For reefs where the roughness layer takes up a large fraction of the water column, parameterizations of bottom friction require a representation of three-dimensional canopy geometry. In Chapter 2, we assess the implications of using obstacle- and surface-based representations to estimate geometric properties of coral colonies needed to parameterize drag. We collected high-resolution topography data using a scanning multi-beam sonar that resolved individual coral colonies within a set of 100 m2 reef patches primarily composed of mounding Porites corals. The topography measurements yielded 1-cm resolution gridded surfaces consisting of a single elevation value for each position in a regular horizontal grid. These surfaces were analyzed by (1) defining discrete obstacles and quantifying their properties (dimensions, shapes), and (2) computing properties of the elevation field (rms elevations, rms slopes, spectra). We then computed the roughness density (i.e., frontal area per unit plan area) using both analysis approaches. The obstacle and surface-based estimates of roughness density did not agree, largely because small-scale topographic variations contributed significantly to total frontal area. These results challenge the common conceptualization of shallow-water canopies as obstacle arrays, which may not capture significant contributions of high-wavenumber roughness to total frontal area. In contrast, the full range of roughness length scales present in natural reefs is captured by the continuous surface representation. Parameterizations of drag could potentially be improved by considering the distribution of frontal area across length scales.

Collectively, the results presented in Chapters 1 and 2 show that coral reef topography is both multiscale and multifractal. However, there is a limited understanding of the effects of the structural complexity on water motion around individual and groups of corals. In Chapter 3, we present detailed hydrodynamic measurements from the same shallow reef sites for which we quantified reef geometry (Chapter 2). Using these measurements, we compare spatial and temporal variations in flow patterns across three sites: (1) a high relief site with waves; (2) a low relief site with waves; and (3) a high relief site without waves. Our observations suggest that the flow is likely unidirectional and current dominated over much of the backreef. These measurements also show that flow variations at different frequencies have different spatial patterns. At low frequencies, flow variations follow the spatial pattern of wakes.

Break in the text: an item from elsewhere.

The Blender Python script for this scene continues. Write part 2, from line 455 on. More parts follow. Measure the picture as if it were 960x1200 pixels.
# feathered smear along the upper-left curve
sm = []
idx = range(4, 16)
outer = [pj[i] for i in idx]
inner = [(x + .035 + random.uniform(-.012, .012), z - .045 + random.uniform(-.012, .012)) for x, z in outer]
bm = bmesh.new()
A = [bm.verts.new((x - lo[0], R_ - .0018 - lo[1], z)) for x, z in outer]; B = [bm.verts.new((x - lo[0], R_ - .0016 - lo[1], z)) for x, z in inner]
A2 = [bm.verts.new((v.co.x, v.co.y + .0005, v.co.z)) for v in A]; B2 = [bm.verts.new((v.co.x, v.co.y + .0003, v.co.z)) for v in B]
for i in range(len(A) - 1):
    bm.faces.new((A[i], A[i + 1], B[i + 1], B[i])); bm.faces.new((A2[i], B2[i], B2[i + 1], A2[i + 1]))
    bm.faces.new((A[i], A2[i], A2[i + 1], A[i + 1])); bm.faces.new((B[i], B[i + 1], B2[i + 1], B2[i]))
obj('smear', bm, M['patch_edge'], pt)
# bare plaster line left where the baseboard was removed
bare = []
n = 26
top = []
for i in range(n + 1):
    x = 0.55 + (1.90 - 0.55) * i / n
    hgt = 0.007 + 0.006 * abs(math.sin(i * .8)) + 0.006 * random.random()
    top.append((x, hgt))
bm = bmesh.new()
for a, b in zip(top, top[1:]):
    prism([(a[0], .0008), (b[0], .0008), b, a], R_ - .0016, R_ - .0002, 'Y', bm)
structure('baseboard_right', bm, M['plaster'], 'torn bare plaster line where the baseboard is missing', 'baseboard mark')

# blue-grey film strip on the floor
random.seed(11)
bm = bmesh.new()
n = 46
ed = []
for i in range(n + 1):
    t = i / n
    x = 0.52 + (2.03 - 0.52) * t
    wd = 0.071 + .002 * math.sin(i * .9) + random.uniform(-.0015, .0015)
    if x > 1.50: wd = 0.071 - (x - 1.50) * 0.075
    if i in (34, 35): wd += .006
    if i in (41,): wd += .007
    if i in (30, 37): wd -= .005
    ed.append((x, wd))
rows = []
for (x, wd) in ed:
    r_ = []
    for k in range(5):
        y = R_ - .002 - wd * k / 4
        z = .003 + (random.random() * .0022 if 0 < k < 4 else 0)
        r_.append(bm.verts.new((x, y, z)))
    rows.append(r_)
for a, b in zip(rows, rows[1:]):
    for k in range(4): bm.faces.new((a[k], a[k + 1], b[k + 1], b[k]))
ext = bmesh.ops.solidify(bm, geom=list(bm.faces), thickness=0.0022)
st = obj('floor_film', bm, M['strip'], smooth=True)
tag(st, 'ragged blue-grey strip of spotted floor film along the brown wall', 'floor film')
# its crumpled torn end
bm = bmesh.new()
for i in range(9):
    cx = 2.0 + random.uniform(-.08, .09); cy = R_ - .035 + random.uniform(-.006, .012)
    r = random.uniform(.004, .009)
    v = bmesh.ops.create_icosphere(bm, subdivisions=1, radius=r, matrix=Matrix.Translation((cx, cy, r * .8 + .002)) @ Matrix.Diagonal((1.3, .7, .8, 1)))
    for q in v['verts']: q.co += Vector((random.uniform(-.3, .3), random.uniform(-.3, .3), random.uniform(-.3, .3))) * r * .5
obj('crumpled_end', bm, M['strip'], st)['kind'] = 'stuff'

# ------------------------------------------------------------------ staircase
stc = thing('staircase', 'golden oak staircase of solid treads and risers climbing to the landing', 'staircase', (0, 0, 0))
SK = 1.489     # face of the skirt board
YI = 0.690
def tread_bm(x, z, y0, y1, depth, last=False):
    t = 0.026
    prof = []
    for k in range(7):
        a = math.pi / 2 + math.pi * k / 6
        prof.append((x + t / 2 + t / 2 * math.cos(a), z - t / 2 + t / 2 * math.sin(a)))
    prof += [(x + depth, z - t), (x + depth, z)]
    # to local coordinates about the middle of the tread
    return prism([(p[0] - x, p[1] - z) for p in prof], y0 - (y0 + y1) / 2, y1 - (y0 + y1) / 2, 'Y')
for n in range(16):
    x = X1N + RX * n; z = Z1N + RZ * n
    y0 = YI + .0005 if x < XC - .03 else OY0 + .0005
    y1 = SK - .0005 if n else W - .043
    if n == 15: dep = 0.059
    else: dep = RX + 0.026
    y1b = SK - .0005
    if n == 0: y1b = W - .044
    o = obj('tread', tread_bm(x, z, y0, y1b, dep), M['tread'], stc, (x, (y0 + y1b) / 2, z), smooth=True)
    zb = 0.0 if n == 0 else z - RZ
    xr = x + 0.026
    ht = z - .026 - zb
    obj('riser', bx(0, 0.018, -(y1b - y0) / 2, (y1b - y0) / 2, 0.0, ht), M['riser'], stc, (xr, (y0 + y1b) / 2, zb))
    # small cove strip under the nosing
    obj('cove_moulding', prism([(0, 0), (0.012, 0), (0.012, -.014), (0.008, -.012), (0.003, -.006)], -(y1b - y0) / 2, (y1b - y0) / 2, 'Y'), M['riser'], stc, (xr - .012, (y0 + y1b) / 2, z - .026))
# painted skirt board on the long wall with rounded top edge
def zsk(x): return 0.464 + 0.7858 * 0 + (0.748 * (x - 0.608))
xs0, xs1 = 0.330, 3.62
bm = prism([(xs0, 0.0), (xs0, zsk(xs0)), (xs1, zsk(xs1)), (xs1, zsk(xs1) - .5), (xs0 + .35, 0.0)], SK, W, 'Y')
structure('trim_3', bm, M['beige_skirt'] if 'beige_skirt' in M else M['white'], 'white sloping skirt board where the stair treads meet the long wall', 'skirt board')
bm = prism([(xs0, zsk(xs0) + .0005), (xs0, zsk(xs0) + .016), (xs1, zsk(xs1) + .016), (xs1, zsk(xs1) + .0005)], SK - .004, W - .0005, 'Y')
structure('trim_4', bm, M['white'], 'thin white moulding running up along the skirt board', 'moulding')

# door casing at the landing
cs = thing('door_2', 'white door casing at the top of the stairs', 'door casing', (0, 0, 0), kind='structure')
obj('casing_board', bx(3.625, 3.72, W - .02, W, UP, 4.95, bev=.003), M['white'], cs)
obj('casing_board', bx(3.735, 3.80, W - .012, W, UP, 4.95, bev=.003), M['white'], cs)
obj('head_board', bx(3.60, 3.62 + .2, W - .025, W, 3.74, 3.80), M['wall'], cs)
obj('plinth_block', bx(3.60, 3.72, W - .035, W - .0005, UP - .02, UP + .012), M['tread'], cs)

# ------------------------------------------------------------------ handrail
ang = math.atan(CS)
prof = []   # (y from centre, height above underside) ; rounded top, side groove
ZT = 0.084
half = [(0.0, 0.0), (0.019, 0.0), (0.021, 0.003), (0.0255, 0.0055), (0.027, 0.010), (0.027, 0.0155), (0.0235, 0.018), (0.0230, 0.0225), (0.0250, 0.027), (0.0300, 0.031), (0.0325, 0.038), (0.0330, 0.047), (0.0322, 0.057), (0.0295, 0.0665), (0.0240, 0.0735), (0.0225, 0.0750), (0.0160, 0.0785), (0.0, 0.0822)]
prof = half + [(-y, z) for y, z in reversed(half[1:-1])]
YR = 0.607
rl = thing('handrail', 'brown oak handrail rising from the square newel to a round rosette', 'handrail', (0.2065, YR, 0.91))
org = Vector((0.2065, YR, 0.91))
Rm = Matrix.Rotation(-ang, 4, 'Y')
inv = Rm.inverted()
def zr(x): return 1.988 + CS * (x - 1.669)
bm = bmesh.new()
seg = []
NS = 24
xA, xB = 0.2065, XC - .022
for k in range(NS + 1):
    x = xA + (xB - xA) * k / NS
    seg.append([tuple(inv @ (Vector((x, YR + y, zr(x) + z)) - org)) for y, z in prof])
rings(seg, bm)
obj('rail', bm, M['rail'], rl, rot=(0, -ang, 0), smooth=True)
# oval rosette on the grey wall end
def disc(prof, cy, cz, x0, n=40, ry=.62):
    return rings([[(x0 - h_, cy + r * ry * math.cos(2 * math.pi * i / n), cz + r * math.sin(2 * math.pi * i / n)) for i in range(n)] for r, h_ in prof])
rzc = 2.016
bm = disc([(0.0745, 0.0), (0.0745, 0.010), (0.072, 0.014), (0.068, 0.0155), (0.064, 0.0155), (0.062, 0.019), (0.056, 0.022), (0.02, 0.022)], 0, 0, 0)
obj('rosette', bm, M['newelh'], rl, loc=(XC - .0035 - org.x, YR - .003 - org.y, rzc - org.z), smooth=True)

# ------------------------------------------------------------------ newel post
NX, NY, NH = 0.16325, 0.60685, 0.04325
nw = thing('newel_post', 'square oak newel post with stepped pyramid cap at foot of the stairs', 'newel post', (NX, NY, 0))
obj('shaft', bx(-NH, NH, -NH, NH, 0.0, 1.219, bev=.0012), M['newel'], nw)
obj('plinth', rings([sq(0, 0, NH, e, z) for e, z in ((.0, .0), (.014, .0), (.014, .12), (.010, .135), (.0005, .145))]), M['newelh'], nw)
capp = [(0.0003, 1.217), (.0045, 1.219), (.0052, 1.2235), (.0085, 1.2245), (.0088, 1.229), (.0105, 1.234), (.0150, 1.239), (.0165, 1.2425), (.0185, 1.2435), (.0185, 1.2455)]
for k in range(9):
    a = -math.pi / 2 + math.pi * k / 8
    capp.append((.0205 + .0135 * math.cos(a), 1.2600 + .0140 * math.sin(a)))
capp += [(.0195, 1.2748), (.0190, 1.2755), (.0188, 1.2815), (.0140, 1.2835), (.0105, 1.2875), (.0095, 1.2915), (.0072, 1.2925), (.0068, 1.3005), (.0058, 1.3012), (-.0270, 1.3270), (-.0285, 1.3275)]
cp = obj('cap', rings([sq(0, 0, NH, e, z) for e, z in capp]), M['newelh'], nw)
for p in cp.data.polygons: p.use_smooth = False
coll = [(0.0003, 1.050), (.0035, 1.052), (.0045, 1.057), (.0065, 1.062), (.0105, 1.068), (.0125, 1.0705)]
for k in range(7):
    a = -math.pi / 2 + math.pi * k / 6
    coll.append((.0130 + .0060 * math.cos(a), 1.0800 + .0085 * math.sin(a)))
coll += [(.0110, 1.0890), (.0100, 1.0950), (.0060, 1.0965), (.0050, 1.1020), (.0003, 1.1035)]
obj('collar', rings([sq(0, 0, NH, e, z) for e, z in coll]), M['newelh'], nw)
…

The lack of coherent structure in wave band variations can be explained by the distribution of orbital excursion length to colony diameter (Keulegan-Carpenter number), which is typically less than 2π, thus wakes do not form behind elements. Variations at high frequencies were up to two times larger in the canopy than upstream. In the future, these observations could be compared to computational models of flow at the sites, which would allow us to better understand mechanisms controlling frequency-dependent spatial patterns, as well as the importance of colony and patch-scale processes for reef and regional scale circulation.